When The Engineer spoke to Sheffield Forgemasters ahead of last month’s election, its CFO Neil Maskrey professed confidence that the - now cancelled - £80M loan was election-proof. ‘Our firm belief is that our funding is earmarked, ring-fenced and will weather an election…’ he said.
It’s easy to see why Maskrey assumed that no government would turn its back on such a gold-plated investment opportunity.
The loan - along with private funding - would have enabled the Sheffield firm to install a 15,000 tonne forging press: an enormous piece of equipment capable of building almost all of the components for not just the UK’s but the rest of the world’s next generation of nuclear reactors. The installation of the press would, in one move, have propelled the UK to the summit of the global nuclear supply chain.
‘Our firm belief is that our funding is earmarked, ring-fenced and will weather an election…’
Neil Maskrey, Sheffield Forgemasters
With the firm’s chief executive Graham Honeyman, yesterday vowing to focus on “other elements of the company’s development” the forging press plans are now stalled. Although given the compelling commercial case behind the facility it’s reasonable to speculate that private backers will step in to pick up the shortfall.
While it’s certainly disappointing to see the coalition turn its back on a project that promised so much for UK industry, it’s too early to accuse the government of reneging on its promise to place engineering at the heart of a rebalanced economy. Indeed, yesterdays bitter pill was sweetened with relief for other sectors of the UK’s technology economy.
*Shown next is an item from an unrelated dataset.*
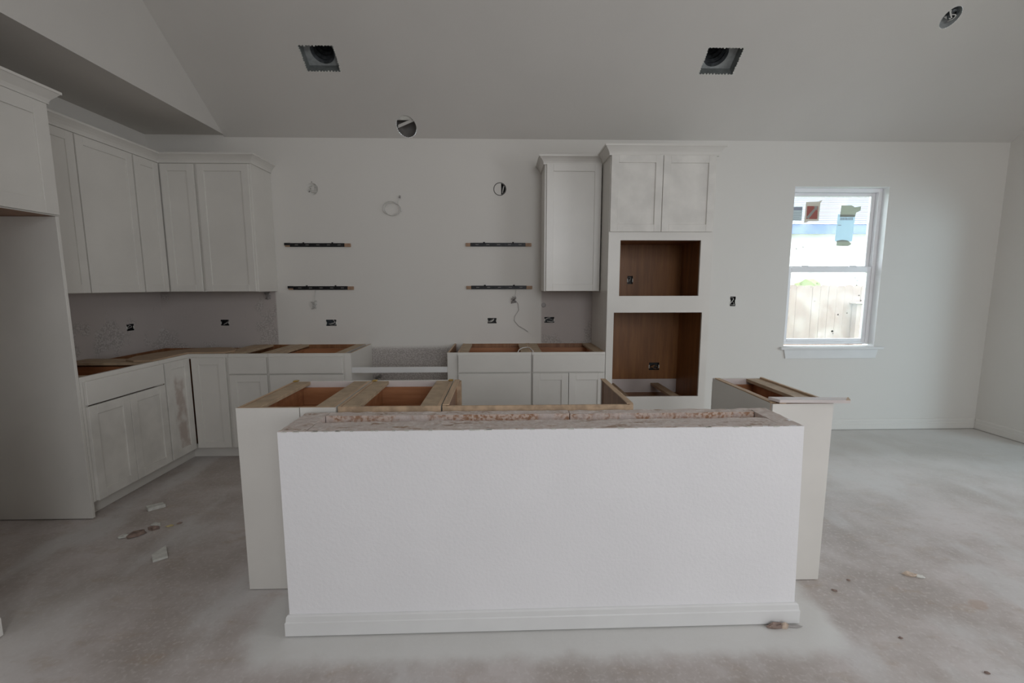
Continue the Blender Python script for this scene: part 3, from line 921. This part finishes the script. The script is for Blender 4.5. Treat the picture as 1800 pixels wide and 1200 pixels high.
B1('shelf', WORLD, (TX0 + 0.018, TX1 - 0.018, FB + 0.019, D - 0.03, 1.295, 1.315), 'oven', t)
B1('shelf', WORLD, (TX0 + 0.018, TX1 - 0.018, FB + 0.019, D - 0.03, 1.215, 1.233), 'oven', t)
B1('shelf', WORLD, (TX0 + 0.018, TX1 - 0.018, FB + 0.019, D - 0.03, 1.790, 1.808), 'oven', t)
bm = B()
sheet(bm, lambda u, v, w: (u, FB, v), TX0, TX1, 0.10, 2.43, rects=[(0.957, 1.605, 1.332, 1.773), (0.919, 1.643, 0.500, 1.198)])
ext = bmesh.ops.extrude_face_region(bm, geom=list(bm.faces))
bmesh.ops.translate(bm, verts=[g for g in ext['geom'] if isinstance(g, bmesh.types.BMVert)], vec=(0, 0.019, 0))
obj('face_frame', bm, 'cab', t)
B1('plinth', WORLD, (TX0, TX1, FB + 0.06, FB + 0.075, 0.002, 0.10), 'cab', t)
shaker(fb, 0.866, 1.270, 1.838, 2.418, t, 'cabdust')
shaker(fb, 1.274, 1.686, 1.838, 2.418, t, 'cabdust')
B1('top_panel', WORLD, (TX0 + 0.018, TX1 - 0.018, FB + 0.019, D - 0.03, 2.42, 2.44), 'cab', t)
crown([(TX0, UB - 0.0525), (TX0, FB), (TX1, FB), (TX1, D - 0.002)], 2.417, 2.492, t)

# ------------------------------------------------------------------ island: half wall and cabinets
kw = thing('half_wall', (0.19, 1.82, 0), 'low white drywall half wall with bare plaster-smeared timber top and baseboard', 'half wall')
KX0, KX1t, KX1b, KY0l, KY0r, KY1, KZ = -0.862, 1.214, 1.236, 1.686, 1.700, 1.957, 0.856
def FK(u, v, w):                                        # u 0..1 along, v depth from the front, w height: carries the out-of-plumb end
    x1 = KX1b + (KX1t - KX1b) * (w / KZ)
    return (KX0 + (x1 - KX0) * u, (KY0l + (KY0r - KY0l) * u) + v, w)
KD = 0.262
bm = B()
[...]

The £12 million International Space Innovation Centre in Harwell will still get the go-ahead and just over £30 million funding for the vital work being carried out at the Renewable Energy Centre (NaREC) in Blyth is good news for the UK’s burgeoning offshore wind sector.
The decision to cancel the Forgemasters loan is also sort of consistent with the coalition’s desire to see new nuclear entirely funded by the private sector.
We must all hope that the private sector steps in with these plans, because if it doesn’t the lights out scenario that so many energy experts have predicted will be a reality sooner rather than later.